Let’s get my assessment of this out of the way right now: Lame. LAME. LAAAAAME. This is just typical of the touchy-feely logic of this strip’s southern California locale: they think they can talk Stalky McStalker out of his stalking ways. Well, some mustachioed monsters can’t be reasoned with, you liberal namby-pambies.

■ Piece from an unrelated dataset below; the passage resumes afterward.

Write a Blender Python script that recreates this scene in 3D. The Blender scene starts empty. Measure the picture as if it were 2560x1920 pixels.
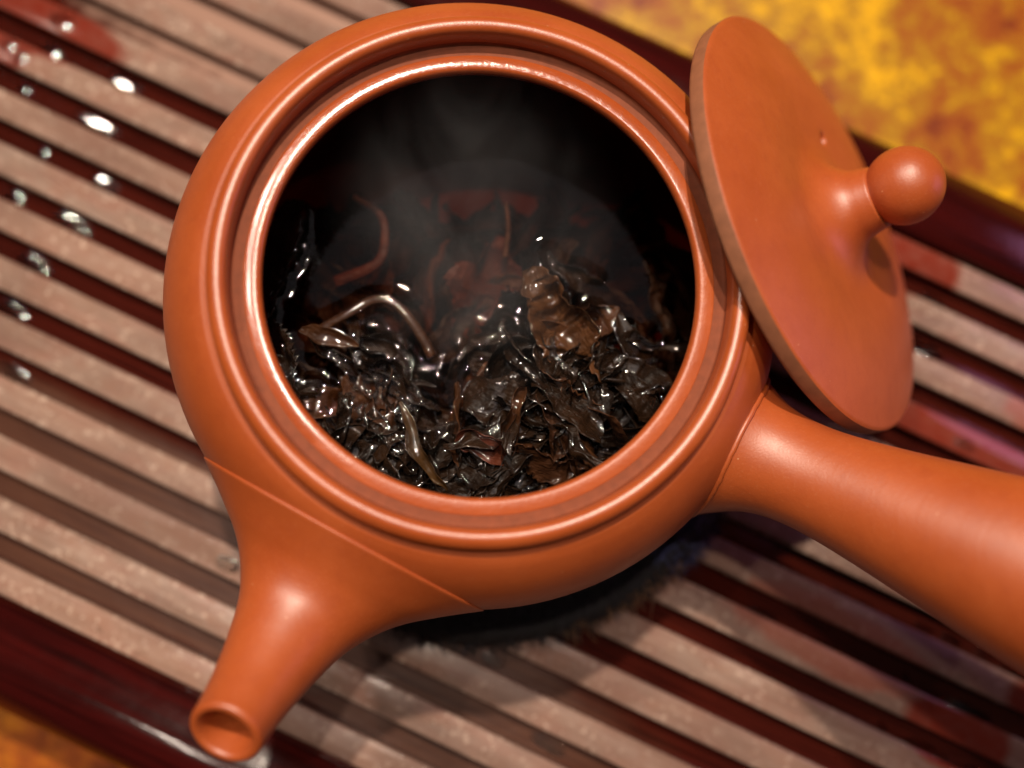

We can’t see Dr. Chinbeard’s hands in panel one, so there’s still an off chance that he’s holding on to a pillowcase full of doorknobs and is about to start wailing away at Aldo’s face and chest. I like the fact that Wilbur is standing there with his arms crossed, like he thinks it makes him look like a bad-ass. Nobody wearing that shirt looks like a badass, Wilbur.

Gil Thorp, 9/4/06

Gil Thorp, meanwhile, is the diametric opposite of lame, as unlame as a comic strip can possibly be. Clearly Sean Pettibone has stumbled upon some sort of avant-garde band from the 1980s attempting to refresh their cutting-edge creative efforts by working up a new chainsaw-based act out in the deep woods, which they’ll record for their new album, Clearcut Symphony. Either that or they’re chainsaw-handed cyborgs, sent back from the future to prevent Milford from winning the football championship this year. Either way: distinctly non-lame. The retro Moose Miller t-shirt is just icing on the cake.

Dick Tracy, 9/4/06

It’s always kind of hard to follow the jumbled Dick Tracy chronology, but I’m reasonably sure that Dick is either engaging in pre-sex tie removing or post-sex tie retying in panel three.